What is asked. Reproduce the entries shown below only from the line with "16, 1.0), 1.2)" down to the line with "11), 0.8, 0.04)", keeping both end lines and copying each one exactly.
====== Excerpted data ======
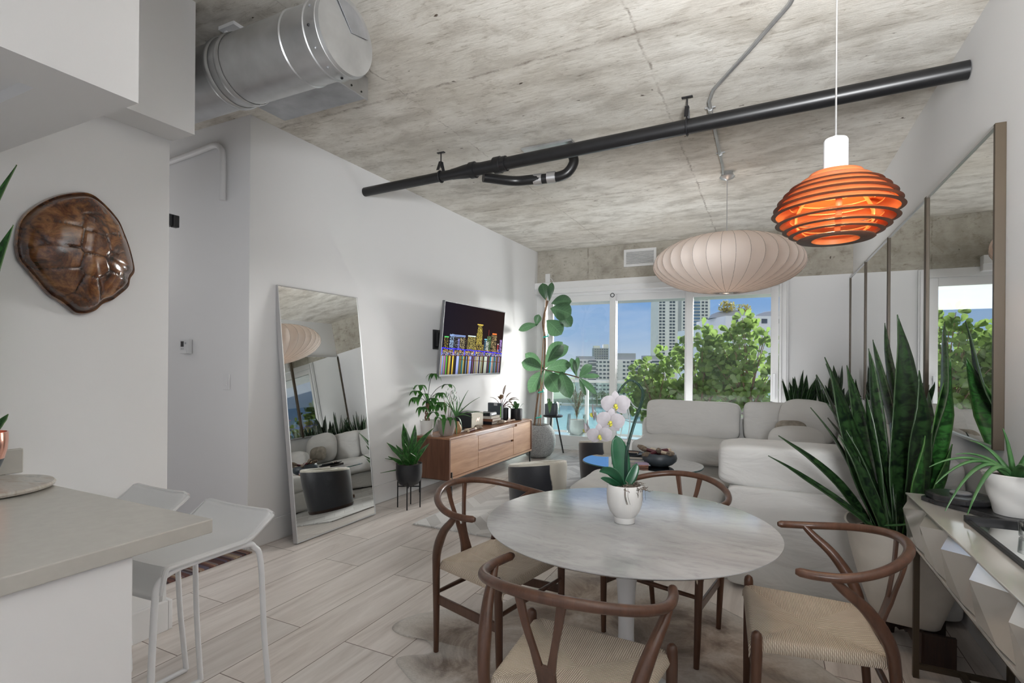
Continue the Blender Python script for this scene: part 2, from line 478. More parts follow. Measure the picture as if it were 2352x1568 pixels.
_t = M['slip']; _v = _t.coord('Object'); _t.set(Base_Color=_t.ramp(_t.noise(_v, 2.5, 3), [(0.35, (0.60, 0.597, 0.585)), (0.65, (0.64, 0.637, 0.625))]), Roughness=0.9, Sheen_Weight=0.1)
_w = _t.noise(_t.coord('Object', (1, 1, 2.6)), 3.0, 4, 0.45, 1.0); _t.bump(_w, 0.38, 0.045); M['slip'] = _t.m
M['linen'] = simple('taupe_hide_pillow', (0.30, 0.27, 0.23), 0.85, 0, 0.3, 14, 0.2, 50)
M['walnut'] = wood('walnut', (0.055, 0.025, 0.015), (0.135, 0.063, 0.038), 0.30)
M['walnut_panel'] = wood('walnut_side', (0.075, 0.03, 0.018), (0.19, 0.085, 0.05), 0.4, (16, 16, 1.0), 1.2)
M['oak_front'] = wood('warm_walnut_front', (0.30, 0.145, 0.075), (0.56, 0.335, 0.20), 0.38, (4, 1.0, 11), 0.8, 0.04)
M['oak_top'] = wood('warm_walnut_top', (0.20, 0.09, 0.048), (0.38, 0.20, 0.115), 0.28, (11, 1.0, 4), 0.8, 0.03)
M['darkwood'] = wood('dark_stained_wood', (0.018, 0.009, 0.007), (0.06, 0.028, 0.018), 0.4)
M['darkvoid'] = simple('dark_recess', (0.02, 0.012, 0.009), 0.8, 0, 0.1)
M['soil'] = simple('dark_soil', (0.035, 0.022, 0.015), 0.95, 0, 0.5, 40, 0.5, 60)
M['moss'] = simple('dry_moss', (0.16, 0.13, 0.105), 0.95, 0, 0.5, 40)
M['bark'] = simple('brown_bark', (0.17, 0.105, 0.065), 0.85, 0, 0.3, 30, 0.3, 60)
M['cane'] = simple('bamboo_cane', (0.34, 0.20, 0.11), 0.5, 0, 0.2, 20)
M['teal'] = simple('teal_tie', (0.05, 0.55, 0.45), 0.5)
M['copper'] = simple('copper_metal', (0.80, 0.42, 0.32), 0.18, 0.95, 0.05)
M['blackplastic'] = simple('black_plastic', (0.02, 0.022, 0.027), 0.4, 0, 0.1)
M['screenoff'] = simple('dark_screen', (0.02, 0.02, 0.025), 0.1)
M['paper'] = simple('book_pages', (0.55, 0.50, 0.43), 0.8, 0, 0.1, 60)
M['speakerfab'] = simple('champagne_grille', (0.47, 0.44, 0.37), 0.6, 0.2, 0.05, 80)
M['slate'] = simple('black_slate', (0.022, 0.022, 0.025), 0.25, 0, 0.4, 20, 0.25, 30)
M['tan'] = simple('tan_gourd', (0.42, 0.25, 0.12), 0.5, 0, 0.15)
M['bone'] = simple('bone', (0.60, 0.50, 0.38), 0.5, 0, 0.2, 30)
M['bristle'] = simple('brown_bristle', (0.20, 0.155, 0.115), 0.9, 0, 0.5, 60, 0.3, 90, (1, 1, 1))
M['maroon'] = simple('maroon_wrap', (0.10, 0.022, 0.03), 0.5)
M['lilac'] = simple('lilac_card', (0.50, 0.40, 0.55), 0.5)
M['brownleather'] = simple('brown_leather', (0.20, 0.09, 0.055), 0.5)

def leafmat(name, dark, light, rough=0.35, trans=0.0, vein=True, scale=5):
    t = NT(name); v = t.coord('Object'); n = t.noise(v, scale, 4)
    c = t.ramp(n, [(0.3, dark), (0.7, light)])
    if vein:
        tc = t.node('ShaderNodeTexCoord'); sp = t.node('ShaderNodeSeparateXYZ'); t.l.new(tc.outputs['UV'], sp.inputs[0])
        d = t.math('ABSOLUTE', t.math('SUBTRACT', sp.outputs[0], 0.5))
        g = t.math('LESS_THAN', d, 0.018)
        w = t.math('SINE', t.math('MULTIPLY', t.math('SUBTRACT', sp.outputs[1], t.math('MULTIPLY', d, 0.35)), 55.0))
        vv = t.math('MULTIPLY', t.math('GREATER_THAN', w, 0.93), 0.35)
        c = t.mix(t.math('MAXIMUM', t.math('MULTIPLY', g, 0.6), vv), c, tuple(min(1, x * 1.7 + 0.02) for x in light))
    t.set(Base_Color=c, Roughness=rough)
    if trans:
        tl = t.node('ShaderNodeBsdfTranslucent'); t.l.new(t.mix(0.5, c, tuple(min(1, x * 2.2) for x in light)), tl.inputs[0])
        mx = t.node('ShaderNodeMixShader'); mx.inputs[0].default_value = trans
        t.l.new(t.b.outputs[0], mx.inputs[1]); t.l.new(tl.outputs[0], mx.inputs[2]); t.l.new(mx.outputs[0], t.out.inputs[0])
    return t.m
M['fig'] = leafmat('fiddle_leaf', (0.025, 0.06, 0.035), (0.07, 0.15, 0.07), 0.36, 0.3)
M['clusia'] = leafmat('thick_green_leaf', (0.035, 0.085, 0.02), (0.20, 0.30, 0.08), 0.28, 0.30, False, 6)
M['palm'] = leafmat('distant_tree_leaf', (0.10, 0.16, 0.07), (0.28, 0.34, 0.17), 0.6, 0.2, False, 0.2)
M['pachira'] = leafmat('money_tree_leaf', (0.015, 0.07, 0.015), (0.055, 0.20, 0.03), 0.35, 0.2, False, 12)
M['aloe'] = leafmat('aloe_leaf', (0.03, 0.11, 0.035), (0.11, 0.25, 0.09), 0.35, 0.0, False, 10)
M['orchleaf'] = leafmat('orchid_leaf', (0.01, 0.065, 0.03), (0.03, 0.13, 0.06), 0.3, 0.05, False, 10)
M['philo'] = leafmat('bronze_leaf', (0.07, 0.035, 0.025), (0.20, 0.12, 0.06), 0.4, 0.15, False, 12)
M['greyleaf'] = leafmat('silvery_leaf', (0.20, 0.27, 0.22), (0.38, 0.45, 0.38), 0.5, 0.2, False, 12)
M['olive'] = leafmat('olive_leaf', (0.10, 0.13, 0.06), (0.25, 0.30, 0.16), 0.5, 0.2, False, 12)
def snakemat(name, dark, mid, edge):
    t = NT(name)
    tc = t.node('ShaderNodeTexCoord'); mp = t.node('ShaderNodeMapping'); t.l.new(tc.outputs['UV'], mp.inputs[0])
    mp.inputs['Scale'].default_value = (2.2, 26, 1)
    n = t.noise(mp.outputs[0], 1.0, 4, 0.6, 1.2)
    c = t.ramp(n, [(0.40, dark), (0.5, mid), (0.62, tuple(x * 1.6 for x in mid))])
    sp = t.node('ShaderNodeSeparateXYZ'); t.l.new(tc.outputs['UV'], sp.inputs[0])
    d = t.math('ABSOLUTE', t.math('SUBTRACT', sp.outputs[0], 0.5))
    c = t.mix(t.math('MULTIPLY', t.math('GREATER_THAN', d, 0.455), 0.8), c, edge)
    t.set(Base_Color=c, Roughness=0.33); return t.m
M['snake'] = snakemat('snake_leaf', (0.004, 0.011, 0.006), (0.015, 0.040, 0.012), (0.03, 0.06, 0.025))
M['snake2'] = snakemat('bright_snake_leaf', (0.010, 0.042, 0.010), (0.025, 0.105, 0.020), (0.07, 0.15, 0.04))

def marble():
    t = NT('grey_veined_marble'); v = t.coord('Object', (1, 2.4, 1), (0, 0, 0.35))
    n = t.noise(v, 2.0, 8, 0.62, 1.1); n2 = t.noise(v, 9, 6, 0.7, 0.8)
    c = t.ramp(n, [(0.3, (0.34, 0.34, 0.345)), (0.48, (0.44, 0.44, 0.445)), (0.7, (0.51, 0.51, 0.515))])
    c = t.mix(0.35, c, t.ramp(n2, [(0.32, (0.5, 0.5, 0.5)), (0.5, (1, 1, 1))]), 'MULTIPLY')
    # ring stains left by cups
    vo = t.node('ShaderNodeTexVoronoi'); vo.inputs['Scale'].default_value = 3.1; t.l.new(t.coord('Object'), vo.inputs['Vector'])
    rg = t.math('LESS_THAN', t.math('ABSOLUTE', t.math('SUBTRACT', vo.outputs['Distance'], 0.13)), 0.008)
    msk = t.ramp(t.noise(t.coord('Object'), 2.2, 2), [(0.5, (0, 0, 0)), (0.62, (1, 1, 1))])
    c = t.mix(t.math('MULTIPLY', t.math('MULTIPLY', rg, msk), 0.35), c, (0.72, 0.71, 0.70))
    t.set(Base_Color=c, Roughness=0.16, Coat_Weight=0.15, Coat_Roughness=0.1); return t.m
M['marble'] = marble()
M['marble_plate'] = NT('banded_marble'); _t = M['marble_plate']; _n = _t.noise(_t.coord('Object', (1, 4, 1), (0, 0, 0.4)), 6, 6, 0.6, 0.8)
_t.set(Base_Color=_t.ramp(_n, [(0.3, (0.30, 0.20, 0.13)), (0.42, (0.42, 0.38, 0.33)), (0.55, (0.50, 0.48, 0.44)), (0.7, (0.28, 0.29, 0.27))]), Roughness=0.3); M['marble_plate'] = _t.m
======
====== Excerpted data ======
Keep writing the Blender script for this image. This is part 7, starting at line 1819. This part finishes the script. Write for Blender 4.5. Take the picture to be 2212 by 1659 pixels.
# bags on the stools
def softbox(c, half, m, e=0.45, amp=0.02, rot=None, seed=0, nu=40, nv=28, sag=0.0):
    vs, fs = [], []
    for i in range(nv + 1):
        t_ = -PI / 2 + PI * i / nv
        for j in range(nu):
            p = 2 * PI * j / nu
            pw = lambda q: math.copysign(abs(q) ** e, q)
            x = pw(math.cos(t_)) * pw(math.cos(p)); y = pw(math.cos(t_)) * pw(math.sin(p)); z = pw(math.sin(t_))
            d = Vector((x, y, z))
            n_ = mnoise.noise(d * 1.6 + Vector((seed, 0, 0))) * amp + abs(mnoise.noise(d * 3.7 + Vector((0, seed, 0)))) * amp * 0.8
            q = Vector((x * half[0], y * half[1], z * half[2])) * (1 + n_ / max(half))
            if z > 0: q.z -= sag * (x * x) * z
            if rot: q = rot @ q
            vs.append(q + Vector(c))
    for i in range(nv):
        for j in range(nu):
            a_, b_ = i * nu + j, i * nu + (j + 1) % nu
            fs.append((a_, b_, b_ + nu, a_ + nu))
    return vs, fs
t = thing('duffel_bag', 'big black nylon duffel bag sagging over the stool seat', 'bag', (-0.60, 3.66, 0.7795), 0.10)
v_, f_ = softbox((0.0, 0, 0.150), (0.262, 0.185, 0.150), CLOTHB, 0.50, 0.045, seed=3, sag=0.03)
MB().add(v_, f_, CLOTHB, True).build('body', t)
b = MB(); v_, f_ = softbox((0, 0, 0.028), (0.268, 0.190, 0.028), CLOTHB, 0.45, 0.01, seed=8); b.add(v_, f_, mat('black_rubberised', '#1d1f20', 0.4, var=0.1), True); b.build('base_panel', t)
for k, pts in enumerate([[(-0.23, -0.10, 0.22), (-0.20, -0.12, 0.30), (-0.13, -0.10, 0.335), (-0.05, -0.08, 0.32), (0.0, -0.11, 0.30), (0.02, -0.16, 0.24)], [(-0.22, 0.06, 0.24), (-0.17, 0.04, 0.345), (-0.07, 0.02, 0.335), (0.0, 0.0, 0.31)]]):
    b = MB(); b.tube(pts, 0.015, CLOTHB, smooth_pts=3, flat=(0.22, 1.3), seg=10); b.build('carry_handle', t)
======
====== Excerpted data ======
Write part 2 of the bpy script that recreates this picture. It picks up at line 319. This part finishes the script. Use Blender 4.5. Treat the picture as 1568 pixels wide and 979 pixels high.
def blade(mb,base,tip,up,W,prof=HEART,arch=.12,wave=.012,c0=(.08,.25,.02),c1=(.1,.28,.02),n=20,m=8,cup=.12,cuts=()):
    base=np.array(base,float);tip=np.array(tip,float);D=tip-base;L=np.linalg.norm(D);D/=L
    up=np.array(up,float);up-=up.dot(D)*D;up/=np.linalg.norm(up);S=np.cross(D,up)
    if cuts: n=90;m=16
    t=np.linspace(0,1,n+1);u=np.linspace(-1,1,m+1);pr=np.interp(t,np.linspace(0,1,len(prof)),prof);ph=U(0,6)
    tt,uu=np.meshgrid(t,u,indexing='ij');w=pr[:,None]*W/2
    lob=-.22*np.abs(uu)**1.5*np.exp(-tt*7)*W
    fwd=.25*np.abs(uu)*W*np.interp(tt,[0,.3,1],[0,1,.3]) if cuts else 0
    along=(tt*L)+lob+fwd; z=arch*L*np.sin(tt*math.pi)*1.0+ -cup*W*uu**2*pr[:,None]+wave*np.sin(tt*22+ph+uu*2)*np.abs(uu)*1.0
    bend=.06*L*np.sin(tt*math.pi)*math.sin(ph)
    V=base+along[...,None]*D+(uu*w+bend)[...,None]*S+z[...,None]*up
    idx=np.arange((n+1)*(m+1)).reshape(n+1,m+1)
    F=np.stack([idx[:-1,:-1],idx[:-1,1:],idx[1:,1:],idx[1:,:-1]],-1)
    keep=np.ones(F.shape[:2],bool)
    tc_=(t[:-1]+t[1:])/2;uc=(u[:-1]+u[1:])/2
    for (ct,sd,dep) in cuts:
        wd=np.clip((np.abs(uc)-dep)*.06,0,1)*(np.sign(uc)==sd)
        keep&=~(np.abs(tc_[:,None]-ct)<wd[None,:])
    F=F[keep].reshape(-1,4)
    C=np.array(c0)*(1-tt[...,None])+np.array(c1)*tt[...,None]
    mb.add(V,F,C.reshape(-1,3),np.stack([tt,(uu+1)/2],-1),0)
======
Problem solution.
M['walnut_panel'] = wood('walnut_side', (0.075, 0.03, 0.018), (0.19, 0.085, 0.05), 0.4, (16, 16, 1.0), 1.2)
M['oak_front'] = wood('warm_walnut_front', (0.30, 0.145, 0.075), (0.56, 0.335, 0.20), 0.38, (4, 1.0, 11), 0.8, 0.04)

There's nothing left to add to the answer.